• REQUEST
Return the whole listing, keeping every character the same.

• COLLECTED MATERIAL

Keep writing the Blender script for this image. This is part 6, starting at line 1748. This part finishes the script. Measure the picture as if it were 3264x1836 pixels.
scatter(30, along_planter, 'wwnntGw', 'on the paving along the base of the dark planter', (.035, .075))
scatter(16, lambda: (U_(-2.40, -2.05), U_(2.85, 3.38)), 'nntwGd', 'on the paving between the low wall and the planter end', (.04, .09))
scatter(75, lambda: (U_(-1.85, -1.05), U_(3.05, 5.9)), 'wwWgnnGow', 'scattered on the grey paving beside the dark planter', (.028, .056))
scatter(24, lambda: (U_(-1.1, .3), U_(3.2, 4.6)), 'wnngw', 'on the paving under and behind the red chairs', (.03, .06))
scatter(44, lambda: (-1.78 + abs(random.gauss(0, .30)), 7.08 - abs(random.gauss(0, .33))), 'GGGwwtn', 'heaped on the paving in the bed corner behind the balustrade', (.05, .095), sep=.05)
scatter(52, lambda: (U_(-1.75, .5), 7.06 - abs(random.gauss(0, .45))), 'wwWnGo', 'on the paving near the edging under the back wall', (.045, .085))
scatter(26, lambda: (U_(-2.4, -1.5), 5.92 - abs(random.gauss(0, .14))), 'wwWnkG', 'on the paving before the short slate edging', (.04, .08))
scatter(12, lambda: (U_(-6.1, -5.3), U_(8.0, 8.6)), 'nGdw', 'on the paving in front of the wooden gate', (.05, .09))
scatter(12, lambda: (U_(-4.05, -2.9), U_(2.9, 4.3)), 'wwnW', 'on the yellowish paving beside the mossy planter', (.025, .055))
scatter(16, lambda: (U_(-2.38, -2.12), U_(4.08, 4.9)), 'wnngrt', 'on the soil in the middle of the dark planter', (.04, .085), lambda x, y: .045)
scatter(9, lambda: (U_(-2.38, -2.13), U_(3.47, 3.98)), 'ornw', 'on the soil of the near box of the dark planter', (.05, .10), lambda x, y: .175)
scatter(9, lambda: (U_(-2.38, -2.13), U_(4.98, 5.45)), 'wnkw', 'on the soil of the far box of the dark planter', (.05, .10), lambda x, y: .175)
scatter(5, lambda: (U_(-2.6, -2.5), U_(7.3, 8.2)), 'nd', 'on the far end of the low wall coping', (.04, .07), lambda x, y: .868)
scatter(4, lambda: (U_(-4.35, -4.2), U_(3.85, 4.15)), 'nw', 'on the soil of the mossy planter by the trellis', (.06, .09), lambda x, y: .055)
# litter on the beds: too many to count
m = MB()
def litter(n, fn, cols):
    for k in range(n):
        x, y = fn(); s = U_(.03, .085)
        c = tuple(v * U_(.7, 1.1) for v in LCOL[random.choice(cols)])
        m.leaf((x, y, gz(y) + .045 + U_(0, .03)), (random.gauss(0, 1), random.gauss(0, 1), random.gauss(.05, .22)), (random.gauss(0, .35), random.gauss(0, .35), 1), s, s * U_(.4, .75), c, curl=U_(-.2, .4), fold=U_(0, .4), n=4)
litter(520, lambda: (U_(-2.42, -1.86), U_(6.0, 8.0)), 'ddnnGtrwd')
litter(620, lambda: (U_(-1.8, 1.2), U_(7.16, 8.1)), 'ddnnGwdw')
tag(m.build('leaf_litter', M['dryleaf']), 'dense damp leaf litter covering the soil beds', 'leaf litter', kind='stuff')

• ANSWER BELOW
Keep writing the Blender script for this image. This is part 6, starting at line 1748. This part finishes the script. Measure the picture as if it were 3264x1836 pixels.
scatter(30, along_planter, 'wwnntGw', 'on the paving along the base of the dark planter', (.035, .075))
scatter(16, lambda: (U_(-2.40, -2.05), U_(2.85, 3.38)), 'nntwGd', 'on the paving between the low wall and the planter end', (.04, .09))
scatter(75, lambda: (U_(-1.85, -1.05), U_(3.05, 5.9)), 'wwWgnnGow', 'scattered on the grey paving beside the dark planter', (.028, .056))
scatter(24, lambda: (U_(-1.1, .3), U_(3.2, 4.6)), 'wnngw', 'on the paving under and behind the red chairs', (.03, .06))
scatter(44, lambda: (-1.78 + abs(random.gauss(0, .30)), 7.08 - abs(random.gauss(0, .33))), 'GGGwwtn', 'heaped on the paving in the bed corner behind the balustrade', (.05, .095), sep=.05)
scatter(52, lambda: (U_(-1.75, .5), 7.06 - abs(random.gauss(0, .45))), 'wwWnGo', 'on the paving near the edging under the back wall', (.045, .085))
scatter(26, lambda: (U_(-2.4, -1.5), 5.92 - abs(random.gauss(0, .14))), 'wwWnkG', 'on the paving before the short slate edging', (.04, .08))
scatter(12, lambda: (U_(-6.1, -5.3), U_(8.0, 8.6)), 'nGdw', 'on the paving in front of the wooden gate', (.05, .09))
scatter(12, lambda: (U_(-4.05, -2.9), U_(2.9, 4.3)), 'wwnW', 'on the yellowish paving beside the mossy planter', (.025, .055))
scatter(16, lambda: (U_(-2.38, -2.12), U_(4.08, 4.9)), 'wnngrt', 'on the soil in the middle of the dark planter', (.04, .085), lambda x, y: .045)
scatter(9, lambda: (U_(-2.38, -2.13), U_(3.47, 3.98)), 'ornw', 'on the soil of the near box of the dark planter', (.05, .10), lambda x, y: .175)
scatter(9, lambda: (U_(-2.38, -2.13), U_(4.98, 5.45)), 'wnkw', 'on the soil of the far box of the dark planter', (.05, .10), lambda x, y: .175)
scatter(5, lambda: (U_(-2.6, -2.5), U_(7.3, 8.2)), 'nd', 'on the far end of the low wall coping', (.04, .07), lambda x, y: .868)
scatter(4, lambda: (U_(-4.35, -4.2), U_(3.85, 4.15)), 'nw', 'on the soil of the mossy planter by the trellis', (.06, .09), lambda x, y: .055)
# litter on the beds: too many to count
m = MB()
def litter(n, fn, cols):
    for k in range(n):
        x, y = fn(); s = U_(.03, .085)
        c = tuple(v * U_(.7, 1.1) for v in LCOL[random.choice(cols)])
        m.leaf((x, y, gz(y) + .045 + U_(0, .03)), (random.gauss(0, 1), random.gauss(0, 1), random.gauss(.05, .22)), (random.gauss(0, .35), random.gauss(0, .35), 1), s, s * U_(.4, .75), c, curl=U_(-.2, .4), fold=U_(0, .4), n=4)
litter(520, lambda: (U_(-2.42, -1.86), U_(6.0, 8.0)), 'ddnnGtrwd')
litter(620, lambda: (U_(-1.8, 1.2), U_(7.16, 8.1)), 'ddnnGwdw')
tag(m.build('leaf_litter', M['dryleaf']), 'dense damp leaf litter covering the soil beds', 'leaf litter', kind='stuff')